--- The exercise ---
Reproduce the full listing below unchanged, apart from the pictures.

--- START ---

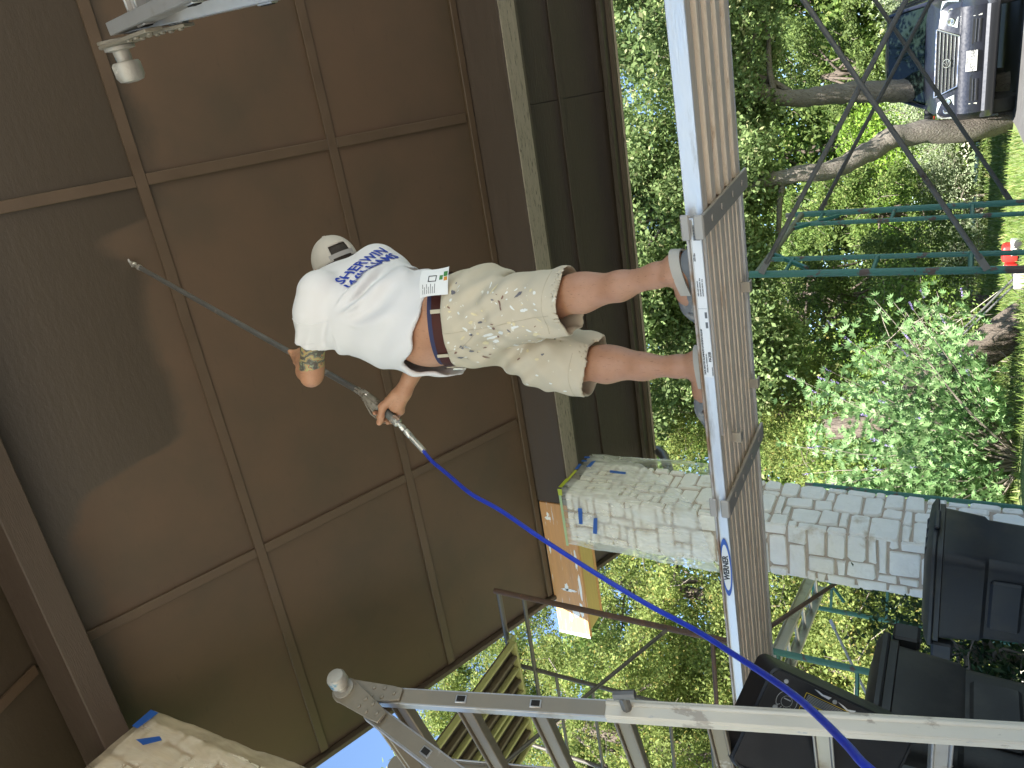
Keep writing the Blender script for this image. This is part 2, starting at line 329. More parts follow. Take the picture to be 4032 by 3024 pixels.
# ================================================================ stone pillars
mstone = mat('limestone', (.86, .83, .77, 1), .85, var=.07, vs=11, col2=(.62, .55, .44, 1), c2s=4.5, c2t=.64, col3=(.45, .42, .37, 1), c3s=24, c3t=.77, bump=.7, bs=26, bd=.012)
mmort = mat('mortar', (.44, .36, .29, 1), .95, var=.12, vs=20, bump=.6, bs=120, bd=.004)
def stones(parent, o, ex, up, n, W_, H_, cell, seed, z0=0.):
    rn = random.Random(seed); nx = max(3, round(W_/cell)); nz = round(H_/cell); cx = W_/nx; cy = H_/nz
    occ = [[False]*nx for _ in range(nz)]; o, ex, up, n = V(o), V(ex), V(up), V(n)
    for j in range(nz):
        for i in range(nx):
            if occ[j][i]: continue
            wm = 1
            while i+wm < nx and not occ[j][i+wm] and wm < 4: wm += 1
            w = min(wm, rn.choice((1, 2, 2, 3, 3, 4))); h = min(nz-j, rn.choice((1, 1, 2, 2, 2, 3) if w > 1 else (1, 2, 2, 3)))
            if wm-w == 1 and rn.random() < .7: w = wm
            for b in range(h):
                for a in range(w): occ[j+b][i+a] = True
            g = .0075; x0, x1, y0, y1 = i*cx+g, (i+w)*cx-g, j*cy+g, (j+h)*cy-g
            if i == 0: x0 -= g+.004
            if i+w == nx: x1 += g+.004
            ww, hh = x1-x0, y1-y0; c = min(ww, hh)*rn.uniform(.06, .20)
            def jt(k=.006): return rn.uniform(-k, k)
            ring = [(x0+c+jt(), y0+jt()), (x1-c+jt(), y0+jt()), (x1+jt(), y0+c+jt()), (x1+jt(), y1-c+jt()), (x1-c+jt(), y1+jt()), (x0+c+jt(), y1+jt()), (x0+jt(), y1-c+jt()), (x0+jt(), y0+c+jt())]
            mx_, my_ = (x0+x1)/2, (y0+y1)/2; pr = rn.uniform(.010, .022); ins = .82 if min(ww, hh) < .07 else .9
            base = [o+ex*a+up*b-n*.01 for a, b in ring]
            mid = [o+ex*(mx_+(a-mx_)*.985)+up*(my_+(b-my_)*.985)+n*(pr*.55) for a, b in ring]
            top = [o+ex*(mx_+(a-mx_)*ins)+up*(my_+(b-my_)*ins)+n*(pr+jt(.004)) for a, b in ring]
            mb = MB(); mb.loft([base, mid, top], cap=False); mb.add(top+[o+ex*mx_+up*my_+n*(pr+.003)], [(k, (k+1) % 8, 8) for k in range(8)])
            build('stone', mb, mstone, parent, ang=48)
def pillar(label, x0, x1, y0, y1, top, seed, faces, cell=.066):
    t = thing('stone_pillar', label, 'pillar', ((x0+x1)/2, (y0+y1)/2, 0), 'stone pillars of the carport')
    mb = MB(); mb.bb((x0, y0, .012), (x1, y1, top)); build('mortar_core', mb, mmort, t, bevel=.012)
    H_ = top-.02
    if 'f' in faces: stones(t, (x0, y0, .02), (1, 0, 0), (0, 0, 1), (0, -1, 0), x1-x0, H_, cell, seed)
    if 'r' in faces: stones(t, (x1, y0, .02), (0, 1, 0), (0, 0, 1), (1, 0, 0), y1-y0, H_, cell, seed+1)
    if 'l' in faces: stones(t, (x0, y1, .02), (0, -1, 0), (0, 0, 1), (-1, 0, 0), y1-y0, H_, cell*1.35, seed+2)
    return t
pillar('pale limestone pillar behind the plank, its top wrapped in clear plastic', -3.70, -3.275, 4.95, 5.53, 3.545, 11, 'frl')
pillar('stone pillar under the ridge beam at the upper left, mostly out of view', -3.66, -3.17, 1.35, 1.80, 4.795, 21, 'fr', .085)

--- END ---

--- Exercise output ---
Keep writing the Blender script for this image. This is part 2, starting at line 329. More parts follow. Take the picture to be 4032 by 3024 pixels.
# ================================================================ stone pillars
mstone = mat('limestone', (.86, .83, .77, 1), .85, var=.07, vs=11, col2=(.62, .55, .44, 1), c2s=4.5, c2t=.64, col3=(.45, .42, .37, 1), c3s=24, c3t=.77, bump=.7, bs=26, bd=.012)
mmort = mat('mortar', (.44, .36, .29, 1), .95, var=.12, vs=20, bump=.6, bs=120, bd=.004)
def stones(parent, o, ex, up, n, W_, H_, cell, seed, z0=0.):
    rn = random.Random(seed); nx = max(3, round(W_/cell)); nz = round(H_/cell); cx = W_/nx; cy = H_/nz
    occ = [[False]*nx for _ in range(nz)]; o, ex, up, n = V(o), V(ex), V(up), V(n)
    for j in range(nz):
        for i in range(nx):
            if occ[j][i]: continue
            wm = 1
            while i+wm < nx and not occ[j][i+wm] and wm < 4: wm += 1
            w = min(wm, rn.choice((1, 2, 2, 3, 3, 4))); h = min(nz-j, rn.choice((1, 1, 2, 2, 2, 3) if w > 1 else (1, 2, 2, 3)))
            if wm-w == 1 and rn.random() < .7: w = wm
            for b in range(h):
                for a in range(w): occ[j+b][i+a] = True
            g = .0075; x0, x1, y0, y1 = i*cx+g, (i+w)*cx-g, j*cy+g, (j+h)*cy-g
            if i == 0: x0 -= g+.004
            if i+w == nx: x1 += g+.004
            ww, hh = x1-x0, y1-y0; c = min(ww, hh)*rn.uniform(.06, .20)
            def jt(k=.006): return rn.uniform(-k, k)
            ring = [(x0+c+jt(), y0+jt()), (x1-c+jt(), y0+jt()), (x1+jt(), y0+c+jt()), (x1+jt(), y1-c+jt()), (x1-c+jt(), y1+jt()), (x0+c+jt(), y1+jt()), (x0+jt(), y1-c+jt()), (x0+jt(), y0+c+jt())]
            mx_, my_ = (x0+x1)/2, (y0+y1)/2; pr = rn.uniform(.010, .022); ins = .82 if min(ww, hh) < .07 else .9
            base = [o+ex*a+up*b-n*.01 for a, b in ring]
            mid = [o+ex*(mx_+(a-mx_)*.985)+up*(my_+(b-my_)*.985)+n*(pr*.55) for a, b in ring]
            top = [o+ex*(mx_+(a-mx_)*ins)+up*(my_+(b-my_)*ins)+n*(pr+jt(.004)) for a, b in ring]
            mb = MB(); mb.loft([base, mid, top], cap=False); mb.add(top+[o+ex*mx_+up*my_+n*(pr+.003)], [(k, (k+1) % 8, 8) for k in range(8)])
            build('stone', mb, mstone, parent, ang=48)
def pillar(label, x0, x1, y0, y1, top, seed, faces, cell=.066):
    t = thing('stone_pillar', label, 'pillar', ((x0+x1)/2, (y0+y1)/2, 0), 'stone pillars of the carport')
    mb = MB(); mb.bb((x0, y0, .012), (x1, y1, top)); build('mortar_core', mb, mmort, t, bevel=.012)
    H_ = top-.02
    if 'f' in faces: stones(t, (x0, y0, .02), (1, 0, 0), (0, 0, 1), (0, -1, 0), x1-x0, H_, cell, seed)
    if 'r' in faces: stones(t, (x1, y0, .02), (0, 1, 0), (0, 0, 1), (1, 0, 0), y1-y0, H_, cell, seed+1)
    if 'l' in faces: stones(t, (x0, y1, .02), (0, -1, 0), (0, 0, 1), (-1, 0, 0), y1-y0, H_, cell*1.35, seed+2)
    return t
pillar('pale limestone pillar behind the plank, its top wrapped in clear plastic', -3.70, -3.275, 4.95, 5.53, 3.545, 11, 'frl')
pillar('stone pillar under the ridge beam at the upper left, mostly out of view', -3.66, -3.17, 1.35, 1.80, 4.795, 21, 'fr', .085)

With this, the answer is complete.